Protectionist trade measures (tariff and non-tariff barriers) were previously enforced amid the oil price slump, for example increasing the tariffs on selected Iranian imports.

Shahla Amuri, the head of the Ahvaz chamber of commerce, expressed further concern about Iraqi protectionism in June 2016 that tripling the tariff barriers on some imports, especially construction materials, decreased Iran’s overall exports to Iraq.

Such measures have particularly affected the cement trade. Baghdad issued two executive orders in 2013 and 2015 to halt the importation of cement (aside from “exceptional cases”) to protect domestic production. Though the orders were likely not implemented strictly, due to political disputes and corruption, Iranian cement producers have felt the repercussions.

Amid the Iranian housing sector’s stagnation, there is weak domestic demand for cement and producers are heavily reliant on the Iraqi market, whose cement import ban meant Iran’s cement exports decreased by 20% in 2015.
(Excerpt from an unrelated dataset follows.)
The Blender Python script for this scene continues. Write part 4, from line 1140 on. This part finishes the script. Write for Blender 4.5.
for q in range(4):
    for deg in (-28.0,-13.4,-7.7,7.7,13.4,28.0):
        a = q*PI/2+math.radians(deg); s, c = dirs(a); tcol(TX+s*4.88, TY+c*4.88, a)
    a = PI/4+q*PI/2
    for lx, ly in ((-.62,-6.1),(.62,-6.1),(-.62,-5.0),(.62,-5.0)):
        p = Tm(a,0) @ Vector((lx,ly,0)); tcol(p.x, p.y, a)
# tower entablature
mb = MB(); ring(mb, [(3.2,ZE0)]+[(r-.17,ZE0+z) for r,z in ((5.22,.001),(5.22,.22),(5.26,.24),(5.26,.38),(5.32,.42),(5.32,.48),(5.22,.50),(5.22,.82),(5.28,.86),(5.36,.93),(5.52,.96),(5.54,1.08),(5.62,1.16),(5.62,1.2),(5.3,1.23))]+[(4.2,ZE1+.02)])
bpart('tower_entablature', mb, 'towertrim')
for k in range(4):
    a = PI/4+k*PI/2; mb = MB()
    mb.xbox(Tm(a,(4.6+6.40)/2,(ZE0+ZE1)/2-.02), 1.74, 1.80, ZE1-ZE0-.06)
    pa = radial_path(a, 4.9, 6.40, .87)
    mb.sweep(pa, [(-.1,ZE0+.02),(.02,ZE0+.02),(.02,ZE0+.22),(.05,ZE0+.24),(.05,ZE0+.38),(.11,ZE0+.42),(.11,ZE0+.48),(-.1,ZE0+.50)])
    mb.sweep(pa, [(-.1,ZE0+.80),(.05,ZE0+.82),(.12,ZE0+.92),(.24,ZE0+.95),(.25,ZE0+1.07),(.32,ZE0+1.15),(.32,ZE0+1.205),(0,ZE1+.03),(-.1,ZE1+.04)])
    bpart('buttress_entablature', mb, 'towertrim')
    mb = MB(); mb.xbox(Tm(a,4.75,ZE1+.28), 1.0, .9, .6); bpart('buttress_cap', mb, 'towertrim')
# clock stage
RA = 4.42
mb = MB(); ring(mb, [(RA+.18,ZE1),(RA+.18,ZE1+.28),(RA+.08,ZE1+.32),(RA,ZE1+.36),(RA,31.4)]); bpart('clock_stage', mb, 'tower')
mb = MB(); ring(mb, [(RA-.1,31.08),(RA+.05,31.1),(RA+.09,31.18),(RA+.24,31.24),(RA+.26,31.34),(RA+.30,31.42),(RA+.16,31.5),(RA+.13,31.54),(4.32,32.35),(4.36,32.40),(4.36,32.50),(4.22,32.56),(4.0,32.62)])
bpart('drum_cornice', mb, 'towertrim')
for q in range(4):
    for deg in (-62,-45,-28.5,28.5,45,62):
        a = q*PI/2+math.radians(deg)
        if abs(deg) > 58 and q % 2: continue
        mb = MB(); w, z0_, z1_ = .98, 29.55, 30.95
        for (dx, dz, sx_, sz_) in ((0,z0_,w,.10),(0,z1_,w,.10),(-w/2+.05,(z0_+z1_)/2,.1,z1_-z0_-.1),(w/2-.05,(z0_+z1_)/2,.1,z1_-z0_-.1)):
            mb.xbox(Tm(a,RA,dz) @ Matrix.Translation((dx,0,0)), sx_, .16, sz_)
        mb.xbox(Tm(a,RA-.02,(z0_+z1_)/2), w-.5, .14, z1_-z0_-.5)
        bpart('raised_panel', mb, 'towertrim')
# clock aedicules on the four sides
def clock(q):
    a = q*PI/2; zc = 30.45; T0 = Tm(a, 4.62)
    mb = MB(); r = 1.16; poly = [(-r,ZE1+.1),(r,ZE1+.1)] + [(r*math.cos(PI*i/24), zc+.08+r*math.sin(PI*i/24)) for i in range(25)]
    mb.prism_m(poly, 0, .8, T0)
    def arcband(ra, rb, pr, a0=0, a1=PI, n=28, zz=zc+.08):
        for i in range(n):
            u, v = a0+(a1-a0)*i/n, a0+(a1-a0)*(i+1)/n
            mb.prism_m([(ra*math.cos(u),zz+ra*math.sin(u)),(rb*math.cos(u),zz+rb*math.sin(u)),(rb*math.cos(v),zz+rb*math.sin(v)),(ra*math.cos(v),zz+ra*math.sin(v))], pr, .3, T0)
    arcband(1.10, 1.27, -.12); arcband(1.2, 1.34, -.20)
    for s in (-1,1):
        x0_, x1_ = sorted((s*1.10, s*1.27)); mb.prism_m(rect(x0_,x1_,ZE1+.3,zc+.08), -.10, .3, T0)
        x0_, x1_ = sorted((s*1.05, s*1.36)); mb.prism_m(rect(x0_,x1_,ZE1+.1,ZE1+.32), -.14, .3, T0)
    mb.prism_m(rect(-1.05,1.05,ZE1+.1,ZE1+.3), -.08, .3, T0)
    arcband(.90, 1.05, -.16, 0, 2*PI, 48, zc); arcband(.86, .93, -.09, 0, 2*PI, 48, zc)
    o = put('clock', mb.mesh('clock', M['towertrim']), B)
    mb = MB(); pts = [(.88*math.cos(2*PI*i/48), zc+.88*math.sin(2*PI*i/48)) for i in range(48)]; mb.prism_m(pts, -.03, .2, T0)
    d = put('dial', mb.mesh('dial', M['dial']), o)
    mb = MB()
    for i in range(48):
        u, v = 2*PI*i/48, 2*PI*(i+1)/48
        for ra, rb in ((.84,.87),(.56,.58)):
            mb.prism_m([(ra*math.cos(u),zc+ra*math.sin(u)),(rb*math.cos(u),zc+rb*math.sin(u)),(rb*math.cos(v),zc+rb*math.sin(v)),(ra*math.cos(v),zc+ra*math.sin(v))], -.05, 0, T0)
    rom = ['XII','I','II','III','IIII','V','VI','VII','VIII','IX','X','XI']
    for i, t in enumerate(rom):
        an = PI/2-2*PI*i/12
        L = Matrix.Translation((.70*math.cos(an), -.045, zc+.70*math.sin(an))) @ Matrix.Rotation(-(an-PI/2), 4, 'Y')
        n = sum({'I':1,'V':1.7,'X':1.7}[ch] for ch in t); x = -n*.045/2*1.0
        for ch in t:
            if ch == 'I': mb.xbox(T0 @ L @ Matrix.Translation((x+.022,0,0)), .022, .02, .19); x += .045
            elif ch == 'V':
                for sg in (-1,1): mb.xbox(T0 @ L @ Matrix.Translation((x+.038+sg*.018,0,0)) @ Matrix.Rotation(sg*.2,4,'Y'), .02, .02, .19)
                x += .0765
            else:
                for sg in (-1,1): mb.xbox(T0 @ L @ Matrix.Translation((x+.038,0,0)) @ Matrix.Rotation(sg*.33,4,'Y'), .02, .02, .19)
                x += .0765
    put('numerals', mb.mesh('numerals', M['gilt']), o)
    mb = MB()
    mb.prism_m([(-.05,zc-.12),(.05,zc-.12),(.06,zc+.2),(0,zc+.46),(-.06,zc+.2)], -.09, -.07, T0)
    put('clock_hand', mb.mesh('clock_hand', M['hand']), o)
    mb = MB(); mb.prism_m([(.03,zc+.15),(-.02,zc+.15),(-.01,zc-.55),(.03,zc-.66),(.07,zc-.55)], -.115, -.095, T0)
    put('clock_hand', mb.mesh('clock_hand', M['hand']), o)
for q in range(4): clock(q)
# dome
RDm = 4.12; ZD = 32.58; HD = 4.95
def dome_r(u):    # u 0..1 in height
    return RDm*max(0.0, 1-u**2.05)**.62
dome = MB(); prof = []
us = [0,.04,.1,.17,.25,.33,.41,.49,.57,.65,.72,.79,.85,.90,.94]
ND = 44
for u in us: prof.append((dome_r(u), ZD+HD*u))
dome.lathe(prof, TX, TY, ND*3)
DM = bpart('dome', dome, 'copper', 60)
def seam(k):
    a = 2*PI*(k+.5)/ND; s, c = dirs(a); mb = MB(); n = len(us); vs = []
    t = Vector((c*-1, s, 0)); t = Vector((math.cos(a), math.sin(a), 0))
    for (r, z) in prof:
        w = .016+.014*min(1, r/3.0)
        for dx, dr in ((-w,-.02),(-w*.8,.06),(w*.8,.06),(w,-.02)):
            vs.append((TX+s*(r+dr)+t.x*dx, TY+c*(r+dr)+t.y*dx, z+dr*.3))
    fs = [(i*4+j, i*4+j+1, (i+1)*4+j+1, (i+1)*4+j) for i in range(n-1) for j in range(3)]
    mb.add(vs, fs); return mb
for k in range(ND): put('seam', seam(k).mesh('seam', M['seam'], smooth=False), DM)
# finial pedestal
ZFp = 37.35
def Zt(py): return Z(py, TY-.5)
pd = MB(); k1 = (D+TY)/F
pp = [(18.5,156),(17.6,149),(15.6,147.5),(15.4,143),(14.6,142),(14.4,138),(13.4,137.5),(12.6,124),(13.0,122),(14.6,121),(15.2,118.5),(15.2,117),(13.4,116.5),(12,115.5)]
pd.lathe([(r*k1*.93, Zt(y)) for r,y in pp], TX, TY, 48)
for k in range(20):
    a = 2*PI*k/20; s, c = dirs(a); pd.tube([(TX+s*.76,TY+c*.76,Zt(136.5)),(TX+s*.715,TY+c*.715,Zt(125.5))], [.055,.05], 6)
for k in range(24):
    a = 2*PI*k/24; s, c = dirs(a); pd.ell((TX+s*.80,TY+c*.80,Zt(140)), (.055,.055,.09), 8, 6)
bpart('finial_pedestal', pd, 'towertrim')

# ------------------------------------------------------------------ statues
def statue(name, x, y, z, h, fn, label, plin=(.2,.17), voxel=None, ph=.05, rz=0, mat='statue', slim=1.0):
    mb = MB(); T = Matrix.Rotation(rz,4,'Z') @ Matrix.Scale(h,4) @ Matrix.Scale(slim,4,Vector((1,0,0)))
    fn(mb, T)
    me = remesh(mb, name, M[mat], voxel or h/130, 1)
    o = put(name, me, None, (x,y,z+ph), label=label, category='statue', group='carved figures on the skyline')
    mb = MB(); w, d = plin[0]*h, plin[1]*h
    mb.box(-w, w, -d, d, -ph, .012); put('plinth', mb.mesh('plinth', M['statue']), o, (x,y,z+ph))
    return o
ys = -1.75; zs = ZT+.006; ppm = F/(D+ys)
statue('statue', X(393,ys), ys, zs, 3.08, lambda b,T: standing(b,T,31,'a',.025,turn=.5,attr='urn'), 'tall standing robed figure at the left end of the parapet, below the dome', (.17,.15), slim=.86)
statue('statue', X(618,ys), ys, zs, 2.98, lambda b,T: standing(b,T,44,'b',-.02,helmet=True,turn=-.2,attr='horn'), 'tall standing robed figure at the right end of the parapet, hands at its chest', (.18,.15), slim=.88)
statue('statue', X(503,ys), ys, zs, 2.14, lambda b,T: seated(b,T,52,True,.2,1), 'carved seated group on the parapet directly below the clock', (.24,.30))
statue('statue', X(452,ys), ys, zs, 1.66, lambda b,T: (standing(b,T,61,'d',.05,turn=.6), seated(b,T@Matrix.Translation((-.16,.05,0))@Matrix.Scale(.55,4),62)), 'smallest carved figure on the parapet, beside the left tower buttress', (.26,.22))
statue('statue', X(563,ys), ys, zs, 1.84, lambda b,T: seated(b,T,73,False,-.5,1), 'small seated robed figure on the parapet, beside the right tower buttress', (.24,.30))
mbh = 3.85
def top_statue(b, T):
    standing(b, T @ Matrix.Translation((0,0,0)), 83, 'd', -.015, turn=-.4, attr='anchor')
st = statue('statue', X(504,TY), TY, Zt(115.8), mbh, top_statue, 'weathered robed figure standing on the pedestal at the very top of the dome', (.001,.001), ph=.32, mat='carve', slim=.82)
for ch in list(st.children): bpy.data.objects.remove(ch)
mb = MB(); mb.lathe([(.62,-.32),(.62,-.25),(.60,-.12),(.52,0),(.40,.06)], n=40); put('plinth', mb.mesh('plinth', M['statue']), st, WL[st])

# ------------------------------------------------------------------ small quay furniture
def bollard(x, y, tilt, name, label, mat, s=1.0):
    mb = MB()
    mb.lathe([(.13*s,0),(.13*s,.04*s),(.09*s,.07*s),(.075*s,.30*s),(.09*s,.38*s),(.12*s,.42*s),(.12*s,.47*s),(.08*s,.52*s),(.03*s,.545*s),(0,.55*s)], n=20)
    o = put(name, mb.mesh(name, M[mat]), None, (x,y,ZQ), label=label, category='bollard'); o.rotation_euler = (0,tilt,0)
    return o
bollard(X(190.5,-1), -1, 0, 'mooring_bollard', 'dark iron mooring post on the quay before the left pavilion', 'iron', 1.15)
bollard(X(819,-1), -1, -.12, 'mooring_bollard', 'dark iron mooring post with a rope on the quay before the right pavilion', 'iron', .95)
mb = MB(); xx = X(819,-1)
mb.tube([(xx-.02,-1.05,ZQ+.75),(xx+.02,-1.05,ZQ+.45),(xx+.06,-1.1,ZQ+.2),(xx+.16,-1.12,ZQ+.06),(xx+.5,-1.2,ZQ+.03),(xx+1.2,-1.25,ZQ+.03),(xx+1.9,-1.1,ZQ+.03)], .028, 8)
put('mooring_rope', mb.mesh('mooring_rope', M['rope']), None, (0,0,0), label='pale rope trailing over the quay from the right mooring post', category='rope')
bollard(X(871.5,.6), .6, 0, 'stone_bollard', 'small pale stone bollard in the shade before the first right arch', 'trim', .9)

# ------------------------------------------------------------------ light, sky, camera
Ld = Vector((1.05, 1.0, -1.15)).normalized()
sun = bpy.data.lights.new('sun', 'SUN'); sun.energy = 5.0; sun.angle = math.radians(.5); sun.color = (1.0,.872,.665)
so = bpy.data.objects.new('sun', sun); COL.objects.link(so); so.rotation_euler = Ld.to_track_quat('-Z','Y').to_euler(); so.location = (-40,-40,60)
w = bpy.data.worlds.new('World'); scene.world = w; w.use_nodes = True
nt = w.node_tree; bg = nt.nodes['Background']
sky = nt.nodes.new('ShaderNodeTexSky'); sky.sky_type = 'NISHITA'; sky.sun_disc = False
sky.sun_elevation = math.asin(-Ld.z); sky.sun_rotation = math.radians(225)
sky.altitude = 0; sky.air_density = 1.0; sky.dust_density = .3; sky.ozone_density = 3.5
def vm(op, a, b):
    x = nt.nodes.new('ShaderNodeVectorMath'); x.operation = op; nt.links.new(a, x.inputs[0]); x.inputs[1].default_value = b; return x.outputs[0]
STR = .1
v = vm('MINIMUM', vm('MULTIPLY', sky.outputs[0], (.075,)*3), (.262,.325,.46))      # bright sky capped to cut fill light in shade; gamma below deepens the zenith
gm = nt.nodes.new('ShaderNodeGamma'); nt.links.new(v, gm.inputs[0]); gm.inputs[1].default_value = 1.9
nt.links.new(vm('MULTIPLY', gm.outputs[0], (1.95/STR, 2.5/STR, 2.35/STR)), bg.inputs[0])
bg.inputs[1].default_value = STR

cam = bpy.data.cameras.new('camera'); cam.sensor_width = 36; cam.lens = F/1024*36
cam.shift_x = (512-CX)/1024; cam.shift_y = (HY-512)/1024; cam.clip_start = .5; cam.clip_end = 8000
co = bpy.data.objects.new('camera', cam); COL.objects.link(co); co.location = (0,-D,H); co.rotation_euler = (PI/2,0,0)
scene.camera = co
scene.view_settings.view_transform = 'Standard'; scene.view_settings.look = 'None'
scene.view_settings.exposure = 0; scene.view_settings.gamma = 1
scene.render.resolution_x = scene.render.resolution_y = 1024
Yet, according to Abdolreza Sheikhan, secretary of the Iranian Association for Cement Producers, 50-70% of Iran’s exports of cement went to Iraq from March 2014 to March 2016, estimating that regardless of the new measures, Iraq will still run a cement deficit of around 7-8 million tons per year that will need to be covered through imports.

In response to increased Iraqi protectionism and following a 6% decrease in Iran’s exports to Iraq in the first three months of the current Iranian year, Iran declared in May 2016 that an FTZ will be established at the Shalamcheh checkpoint as part of the wider Arvand Free Zone. Simultaneously, Iran will continue to lobby Baghdad for fewer tariffs on its exported goods.

A stable Iraq might enable Iran to gain greater economic leverage, not only in Iraq but perhaps even in a post-conflict Syria via more secure and diversified road freight routes.

Faltering industrial capacities in both Iraq and Syria would boost Iran’s non-oil economy and export sectors to overcome its unresolved unemployment problem. Amid turmoil, trade interests will continue to play an important role in shaping Iran’s political and security relationship with its western neighbor.